Daniel Wiegand, Dr. des.
Stipendiat im NCCR Mediality: Medienwandel – Medienwechsel – Medienwissen. Historische Perspektiven

Referent: Jörg Schweinitz

Das Frühe Kino ist nur innerhalb einer traditionsreichen und vielgestaltigen visuellen Kultur des späten 19. Jahrhunderts zu verstehen, deren Wirkungsweise zu einem großen Teil auf einer «Ästhetik des Staunens» (Gunning 1989) seitens des Publikums und einem demonstrativ zur-Schau-stellenden Gestus (Attraktion/Ostentation) auf medialer Seite gründete. Zu solchen «Schaulustdispositiven» gehörten Aufführungen von Tableaux vivants. Waren diese zu Anfang des 19. Jahrhunderts vor allem in höfischen und gehoben-bürgerlichen Kreisen bekannt, so avancierten sie spätestens in den 1890er Jahren zur Attraktion von Großstadtvarietés, mithin zu einer kulturellen Größe der urbanen Moderne. Durch die Ambivalenz von lebendem Körper und unbewegtem Bild scheinen die Tableaux vivants eine Art Gegenentwurf zum Film zu sein, der umgekehrt Bildern durch das In-Bewegung-Setzen nicht-lebender Körper den Anschein des Lebendigen verleiht. Filme traten ab 1896 in Varietéprogrammen neben Tableaux vivants auf, erhielten dort sogar für kurze Zeit die gleiche Bezeichnung «lebende Bilder» und verdrängten Tableaux vivants schließlich. Gleichzeitig rekurriert das frühe Kino sowohl direkt als auch indirekt auf die Tradition der Tableaux vivants, indem es z.B. in einzelnen Filmen zunächst den Stillstand von Skulpturen, Gemälden oder tatsächlichen Tableaux vivants etabliert, um ihn danach spielerisch aufzubrechen und so das eigene Bewegungspotential ostentativ zur Schau zu stellen.
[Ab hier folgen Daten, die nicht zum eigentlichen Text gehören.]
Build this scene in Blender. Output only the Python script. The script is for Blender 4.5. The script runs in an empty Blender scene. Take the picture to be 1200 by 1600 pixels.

In dem Projekt sollen einerseits die tatsächlichen historischen Verbindungslinien zwischen Tableaux vivants und Film nachgezeichnet werden, andererseits soll dies als Grundlage dafür dienen, den filmischen Umschlag von Stillstand auf Bewegung als mediale Geste des Ostentativen für die Zeit um 1900 theoretisch zu untersuchen.